Perlu berapa jenis tong sampah?

Sungguh menyulut emosi di jiwa kalau ingin buang sampah di tempatnya, tetapi yang ada di hadapan adalah deretan wadah menyerupai pelangi. Mejikuhibiniu. Merah, jingga, kuning, hijau, biru, nila, ungu. Belum lagi labelnya cuma berisi gambar saja, tanpa tulisan keterangan. Apalagi label daur ulang yang segitiga berpanah itu. Menurut saya, artinya adalah wadah untuk plastik atau material-material yang bisa didaur ulang. Pas dibuka, eh isinya sampah basah semua. Ternyata wadah itu untuk sampah organik. Lha, gimana sih.

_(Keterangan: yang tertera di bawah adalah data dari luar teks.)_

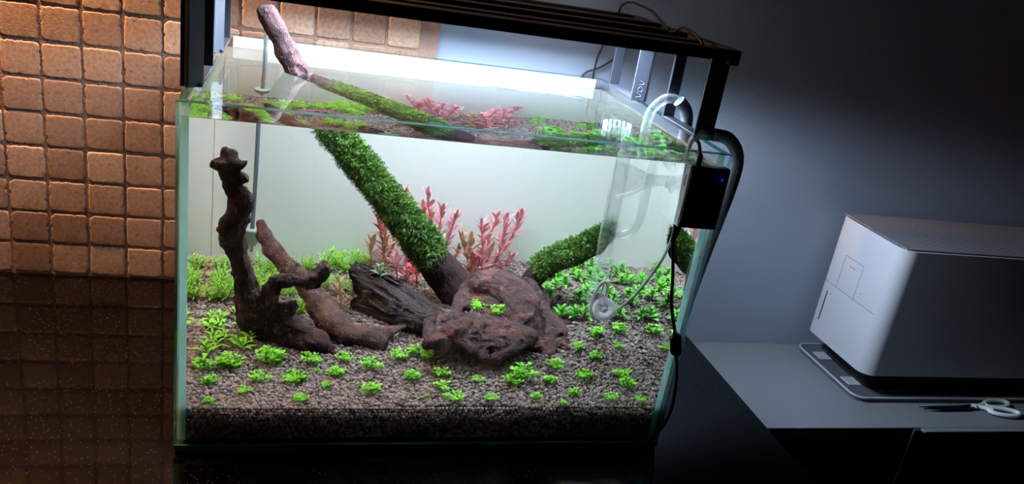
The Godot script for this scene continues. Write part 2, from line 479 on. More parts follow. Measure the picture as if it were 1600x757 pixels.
func add_tube(st: SurfaceTool, path: PackedVector3Array, radii, sides := 12, caps := true) -> void:
	# a swept tube; radii is a number or a list with one per point
	st.set_smooth_group(0)
	var n := path.size()
	var rings := []
	var t0 := (path[1] - path[0]).normalized()
	var u := t0.cross(Vector3.UP if absf(t0.y) < 0.9 else Vector3.RIGHT).normalized()
	for i in n:
		var t := (path[mini(i + 1, n - 1)] - path[maxi(i - 1, 0)]).normalized()
		u = (u - t * u.dot(t)).normalized()
		var v := t.cross(u)
		var r: float = radii[i] if radii is Array or radii is PackedFloat32Array else radii
		var ring := PackedVector3Array()
		for k in sides:
			var a := TAU * k / sides
			ring.append(path[i] + (u * cos(a) + v * sin(a)) * r)
		rings.append(ring)
	for i in n - 1:
		for k in sides:
			var k2 := (k + 1) % sides
			quad(st, rings[i][k], rings[i + 1][k], rings[i + 1][k2], rings[i][k2])
	if caps:
		st.set_smooth_group(-1)
		for k in range(1, sides - 1):
			for p in [rings[0][0], rings[0][k], rings[0][k + 1], rings[n - 1][0], rings[n - 1][k + 1], rings[n - 1][k]]:
				st.add_vertex(p)


func tube(path: PackedVector3Array, radii, sides := 12, caps := true) -> ArrayMesh:
	var st := begin()
	add_tube(st, path, radii, sides, caps)
	return done(st)


func lathe(profile: Array, sides := 24) -> ArrayMesh:
	# [radius, height] pairs turned round y; listed from the bottom up along the outside
	var st := begin()
	for i in profile.size() - 1:
		var a: Vector2 = profile[i]
		var b: Vector2 = profile[i + 1]
		for k in sides:
			var p := TAU * k / sides
			var q := TAU * (k + 1) / sides
			var u := Vector3(cos(p), 0, sin(p))
			var v := Vector3(cos(q), 0, sin(q))
			quad(st, u * a.x + Vector3.UP * a.y, v * a.x + Vector3.UP * a.y, v * b.x + Vector3.UP * b.y, u * b.x + Vector3.UP * b.y)
	return done(st)


func extrude(outline: PackedVector2Array, depth: float, smooth := false) -> ArrayMesh:
	# an outline in x and y given thickness along z, from 0 to depth
	var st := begin(smooth)
	var idx := Geometry2D.triangulate_polygon(outline)
	var clockwise := Geometry2D.is_polygon_clockwise(outline)
	st.set_smooth_group(-1)
	for i in range(0, idx.size(), 3):
		var a := outline[idx[i]]
		var b := outline[idx[i + 1]]
		var c := outline[idx[i + 2]]
		if (b - a).cross(c - a) > 0:
			var t := b
			b = c
			c = t
		for p in [a, b, c]:
			st.add_vertex(Vector3(p.x, p.y, depth))
		for p in [a, c, b]:
			st.add_vertex(Vector3(p.x, p.y, 0))
	if smooth:
		st.set_smooth_group(0)
	var n := outline.size()
	for i in n:
		var a := outline[i]
		var b := outline[(i + 1) % n]
		if not clockwise:
			var t := a
			a = b
			b = t
		quad(st, Vector3(a.x, a.y, 0), Vector3(b.x, b.y, 0), Vector3(b.x, b.y, depth), Vector3(a.x, a.y, depth))
	return done(st)


# ---------------------------------------------------------------- wood: a smooth union of tapered capsules with fibre, meshed by surface nets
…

Sudah lah bukan fans berat pemilahan sampah. Masih harus berjuang memikirkan penggolongan sampah, tentu saja bubar jalan.

Mejikuhibinibu-karena yang terakhir abu-abu, hahaha
sumber: mbizmarket

Saya selalu berpendapat, sepertinya tong sampah itu cukup ada 2 jenis pemilahan. Untuk material yang mungkin masih berguna dan untuk sampah yang sesungguhnya. Kalau untuk di rumah, boleh lah 3 wadah, karena sampah basah masih berpotensi untuk diselamatkan. Jadi ketika datang ke tempat sampah, cukup berpikir, yang mau saya buang ini betul-betul sampah, atau mungkin masih ada gunanya. Apalagi di tempat-tempat umum dengan jumlah sampah besar. Bayangkan apa yang akan terjadi kalau tong sampahnya ada 7. Wadah berlabel daur ulang, sudah pasti isinya mix, antara organik atau plastik, karena ada orang-orang seperti saya, maupun orang-orang berjenis pemikiran berbeda lainnya. 

Mungkin akan lebih mudah kalau jenis tongnya hanya ada 2. Petugas sampah akan mengambil kantong berisi material masih berharga untuk diserahkan ke bandar selanjutnya. Lalu, sisanya, langsung menjadi santapan bergizi bagi insinerator.

Penutup

Begitulah mah, sekelumit cerita semi curcol soal pendapat saya yang tidak populer. Tentunya dihasilkan dari pemahaman saya yang masih minim juga. Kalau menurut Mamah bagaimana?